I don't know how much of the conflict here is different value systems and how much of this is different interpretations of the psi system. It could easily be either.
Let's try to clear up any interpretation differences a little. Suppose Amu tried to use Open Heart against Kana here, in whatever way makes the most sense to you. And suppose she succeeded. What effect would that have on Kana's mind in the short and long term, and how would it produce that effect?
My immediate thought is "She wouldn't succeed, because it's a type mismatch". Open Heart does one specific thing, which isn't applicable to Kana; and the
way it works means it'll fail cleanly instead of doing something Amu wouldn't want.

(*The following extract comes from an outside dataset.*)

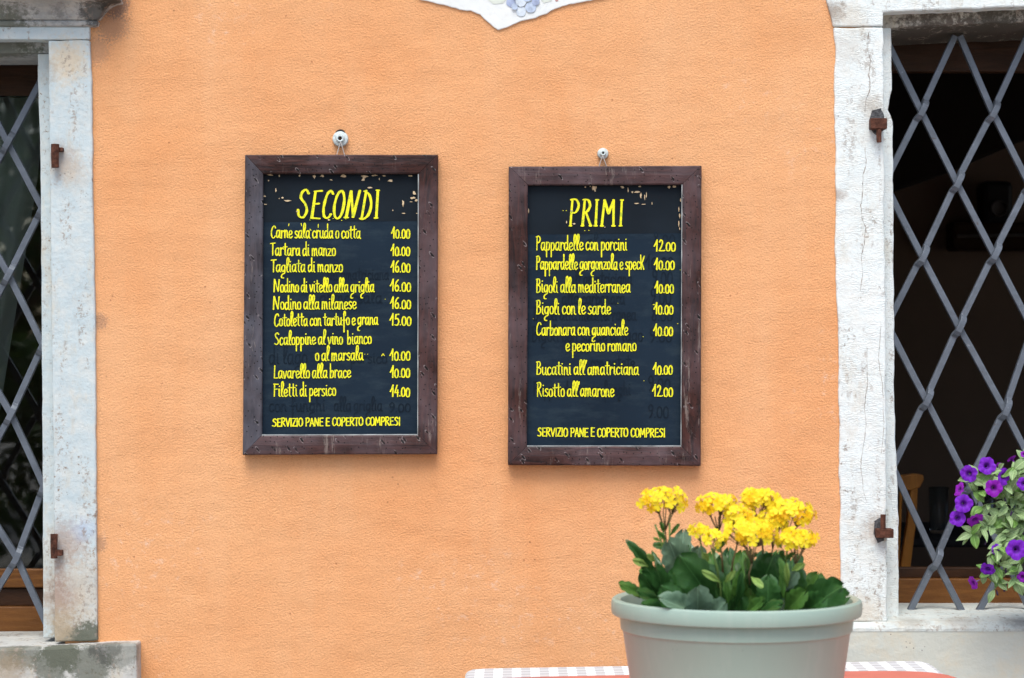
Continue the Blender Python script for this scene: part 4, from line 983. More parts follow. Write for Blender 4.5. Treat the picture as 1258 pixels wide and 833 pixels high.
# ------------------------------------------------------------------ table, cloths
def tz(x): return .740+.018*(x-(-.1014))/1.023
TX0, TX1, TY0, TY1 = -.1014, .9217, -1.62, -.43
tb = thing('cafe_table', 'small square table under the potted plant, covered by two cloths', 'table', ((TX0+TX1)/2, (TY0+TY1)/2, 0))
bm = bmesh.new(); v = box(bm, TX0+.01, TX1-.01, TY0+.01, TY1-.01, .70, .74)
for q in bm.verts: q.co.z = tz(q.co.x)-(.004 if q.co.z > .72 else .035)
obj('table_top', bm, MAT['dark_wood'], tb)
for x in (TX0+.07, TX1-.07):
    for y in (TY0+.07, TY1-.07):
        bm = bmesh.new(); tube(bm, [(x, y, tz(x)-.035), (x, y, 0)], [.025,.02], 10); obj('leg', bm, MAT['dark_wood'], tb)
def cloth(name, x0, x1, y0, y1, dz, drop, rnd, mat, label, wob, back=True):
    """top sheet with a soft fold over the edges and a hanging skirt"""
    bm = bmesh.new(); nx = 60; ny = 40
    outline = []
    def ring(off, z0, amp, ph):
        r = []; cr = rnd
        for k in range(160):
            a = 2*PI*k/160; ca, sa = math.cos(a), math.sin(a); e = 34 if rnd < .03 else 8
            q = (abs(ca)**e+abs(sa)**e)**(-1/e)
            wv = amp*(math.sin(k*.55+ph)+.6*math.sin(k*.31+1))
            x = (x0+x1)/2+((x1-x0)/2+off+wv)*ca*q; y = (y0+y1)/2+((y1-y0)/2+off+wv)*sa*q
            r.append((x, y, tz(x)+dz+z0))
        return r
    levels = [(-.012, 0, 0), (-.003, -.0008, 0), (.001, -.005, 0), (.003, -.03, .0015), (.008, -drop*.5, .006), (.012, -drop, .010)]
    rs = [[bm.verts.new(p) for p in ring(o_, z, am, 0)] for o_, z, am in levels]
    bm.faces.new(rs[0])
    for a, b in zip(rs, rs[1:]):
        for k in range(160): bm.faces.new((a[k], a[(k+1) % 160], b[(k+1) % 160], b[k]))
    bmesh.ops.triangulate(bm, faces=[f for f in bm.faces if len(f.verts) > 4])
    o = obj(name, bm, MAT[mat], org=Vector((x0, y1, .74)), smooth=True); tag(o, label, 'tablecloth'); 
    return o
cloth('tablecloth', TX0, TX1, TY0, TY1, 0.0, .24, .02, 'gingham', 'grey and white gingham tablecloth, lying under the red one', .01)
cloth('tablecloth', TX0-.014, TX1+.018, TY0-.014, -.605, .0045, .12, .05, 'red_cloth', 'plain faded red overlay cloth under the sage green pot', .01)

# ------------------------------------------------------------------ pot
PC = Vector((.413, -1.3, 0)); pz = tz(PC.x)+.0062
bm = bmesh.new()
prof = [(0, pz), (.176, pz), (.180, pz+.004), (.196, .8405), (.2085, .9270), (.2105, .9300), (.2125, .9318), (.2150, .9592), (.2262, .9586), (.2284, .9600), (.2300, .9660), (.2302, .9795), (.2286, .9855), (.2245, .9884), (.2180, .9878), (.2130, .9850), (.2105, .9780), (.2085, .9500), (.19, .86), (.172, pz+.008), (0, pz+.008)]
lathe(bm, prof, PC, 128)
pot = obj('flower_pot', bm, MAT['pot'], org=Vector((PC.x, PC.y, pz)), smooth=True); pot.data.set_sharp_from_angle(angle=math.radians(38))
tag(pot, 'wide round sage green plastic pot with rolled rim on the red cloth', 'flower pot')
bm = bmesh.new(); rows = []
for j in range(12):
    r = .2075*j/11; 
    rows.append([bm.verts.new((PC.x+r*math.cos(2*PI*k/40), PC.y+r*math.sin(2*PI*k/40), .945+mnoise.noise(Vector((r*40*math.cos(2*PI*k/40), r*40*math.sin(2*PI*k/40), 0)))*.006)) for k in range(40)] if j else [bm.verts.new((PC.x, PC.y, .945))])
for k in range(40): bm.faces.new((rows[0][0], rows[1][k], rows[1][(k+1) % 40]))
for a, b in zip(rows[1:], rows[2:]):
    for k in range(40): bm.faces.new((a[k], a[(k+1) % 40], b[(k+1) % 40], b[k]))
so_ = obj('potting_soil', bm, MAT['soil'], org=Vector((PC.x, PC.y, .945)), smooth=True); so_['kind'] = 'stuff'; tag(so_, 'dark potting soil inside the sage green pot', 'soil')

# ------------------------------------------------------------------ kalanchoe
def leaf_mesh(name, kind, seed, scal=.07, nsc=5, curl=.2, fold=.12, wide=.5, tip=.7):
    rr = random.Random(seed); nu, nv = (44, 10) if kind == 'kal' else (14, 8); vs = []; fs = []
    ph = rr.uniform(0, 6)
    for i in range(nu+1):
        u = i/nu
        if kind == 'kal': wd = wide*((.10+.90*math.sin(PI/2*min(1, u/.58))**1.2) if u < .58 else math.sqrt(max(.0004, 1-((u-.58)/.425)**2)))
        else: wd = (math.sin(PI*min(1, u*.97+.02))**.85)*wide
        sc_ = 1+scal*(abs(math.sin((u**1.3)*PI*nsc+.5))-.6)*1.7*min(1, (u-.2)*4) if u > .2 else 1
        for j in range(nv+1):
            v = j/nv*2-1
            e = sc_ if abs(v) > .75 else 1+(sc_-1)*abs(v)
            x = v*wd*e; y = u*(1+(scal*.5*(math.cos(v*PI*2.2)-1)*u*u))
            z = -curl*u*u+fold*abs(v)*wd*1.2+.03*math.sin(u*9+ph)*v*v+.02*math.sin(v*5+ph+u*4)
            vs.append((x, y, z))
    for i in range(nu):
        for j in range(nv):
            a = i*(nv+1)+j; fs.append((a, a+1, a+nv+2, a+nv+1))
    me = bpy.data.meshes.new(name); me.from_pydata(vs, [], fs); me.polygons.foreach_set('use_smooth', [True]*len(fs)); return me
LM = {}
for k in range(4):
    for mm in ('leaf_dark', 'leaf_mid', 'leaf_blue', 'leaf_young'):
        me = leaf_mesh('kalanchoe_leaf', 'kal', 10+k, .115 if mm != 'leaf_young' else .0, 4+k % 2, .04+.035*k, .06+.05*(k % 2)); me.materials.append(MAT[mm]); LM[mm, k] = me
def put(name, me, parent, B, Tt, nrm, width, thick=1.0):
    y = (Tt-B); L = y.length; y.normalize(); x = y.cross(nrm)
    if x.length < 1e-3: x = Vector((1,0,0))
    x.normalize(); z = x.cross(y)
    sx = width
    m_ = Matrix(((x.x*sx, y.x*L, z.x*L*thick, 0), (x.y*sx, y.y*L, z.y*L*thick, 0), (x.z*sx, y.z*L, z.z*L*thick, 0), (0,0,0,1)))
    o = bpy.data.objects.new(name, me); C.objects.link(o); o.parent = parent
    m_.translation = B-ORG[parent.name]
    o.matrix_local = m_; ORG[o.name] = B
    return o
def K(cx, cy, Y=-1.3): return S(740+cx/3.168, 570+cy/3.168, Y)     # crop coordinates of my notes
kdef = [('yellow-flowered kalanchoe at the left of the green pot, one flower head held tall', (235,520)), ('yellow-flowered kalanchoe in the middle of the pot, with big dark leaves', (480,540)), ('yellow-flowered kalanchoe at the right of the pot, a broad leaf overhanging the rim', (740,545))]
KP = []
for lb, (cx, cy) in kdef:
    b = K(cx, cy, -1.3); b.z = .945; KP.append(thing('kalanchoe_plant', lb, 'potted plant', b, 'kalanchoes in the green pot'))
FR = Vector((0,-1,.25))
def kl(p, b, t, wpx, mm, k=0, Yb=-1.35, Yt=-1.42, n=FR):
    B = K(b[0], b[1], Yb); Tt = K(t[0], t[1], Yt)
    if B.z < .95: B.z = .95
    put('leaf', LM[mm, k], KP[p], B, Tt, Vector(n), wpx/3.168*4.15/FPX*1.16)
# hand-placed leaves, from the back to the front
kl(0,(300,470),(318,250),70,'leaf_blue',0,-1.2,-1.2)
kl(0,(330,480),(262,300),105,'leaf_blue',1,-1.33,-1.40)
kl(0,(340,440),(385,325),70,'leaf_blue',2,-1.33,-1.36,(.3,-1,.3))
kl(0,(235,500),(112,296),42,'leaf_dark',3,-1.3,-1.34,(.5,-1,.1))
kl(0,(230,480),(200,330),32,'leaf_dark',1,-1.25,-1.22,(.6,-1,0))
kl(0,(180,400),(120,372),26,'leaf_young',0,-1.32,-1.34)
kl(0,(170,520),(64,462),50,'leaf_mid',0,-1.3,-1.33,(-.2,-1,.8))
kl(0,(240,560),(150,420),60,'leaf_dark',0,-1.33,-1.38,(-.2,-1,.4))
kl(0,(250,540),(215,405),62,'leaf_dark',2,-1.36,-1.42,(0,-1,.3))
kl(0,(250,560),(135,488),62,'leaf_dark',0,-1.34,-1.40,(-.2,-.8,.6))
kl(0,(280,585),(165,535),56,'leaf_dark',1,-1.36,-1.43,(-.1,-.8,.7))
kl(0,(205,380),(178,355),22,'leaf_young',1,-1.35,-1.38)
kl(0,(270,330),(195,312),26,'leaf_mid',1,-1.3,-1.3)
kl(0,(275,345),(228,315),30,'leaf_mid',2,-1.3,-1.3)
kl(1,(440,550),(300,355),118,'leaf_dark',0,-1.38,-1.44,(-.15,-1,.2))
kl(1,(470,560),(400,395),90,'leaf_dark',2,-1.36,-1.38)
kl(1,(470,560),(465,350),60,'leaf_dark',1,-1.25,-1.25)
kl(1,(510,560),(520,340),66,'leaf_dark',3,-1.22,-1.22,(.3,-1,0))
kl(1,(560,560),(560,330),70,'leaf_mid',0,-1.18,-1.16)
kl(1,(400,610),(250,508),80,'leaf_blue',3,-1.42,-1.49,(0,-1,.7))
kl(1,(370,620),(375,487),96,'leaf_blue',1,-1.43,-1.50,(0,-1,.6))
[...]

(She also needs the Lock to pull off an Open Heart proper, but Amu could do a decent approximation; it won't change the outcome.)
Let's say she succeeded. This would imply that Kana fits the criteria the Lock is looking for, which at the present moment isn't
completely implausible. Much less so than it would normally be, at least. In the process of succeeding she would temporarily strengthen the bond between all of Kana's constituent parts, which would in this scenario (by definition; she succeeded) avert the shadow fight by way of keeping both parts of her too sane to want to do that.
It has few long-term effects per se. The initial effect of the heart beam wears off in a matter of minutes, and 90%+ of the lingering effects are due to the impact of the memories of that state. The remaining 10% is due to the enforced state of lucidity, not the beam as such. Seeing your idealised future as a chara, capable of talking to you, tends to be hugely impactful on the children she does it to; but it's about as natural an influence as that can get.
(There is no chara here. Like I said, this is a type mismatch. If it worked at all it'd work by enforcing a state of lucidity, postponing the shadow fight, but possibly only for those few minutes until it wears off unless Kana manages to come to terms with herself in that time.)
The underlying mechanism for all of this is, of course, mind control. Reaching into the targeted child's mind to hold it together, reduce stresses, potentially add detail to an incomplete chara, what have you; it's a very
specific sort of mind control that's probably the best the Lock's designer could think of, but you're still reaching into someone else's mind and turning knobs to do it. Even if 95+% of the time the Open Heart 'attack' was being used to heal psychotic breaks, even if it was the best option available and any other choice would be dramatically worse, it's
still mind control.
...
And it was impossible for Amu to do it as many times as she did, without picking up a trick or two.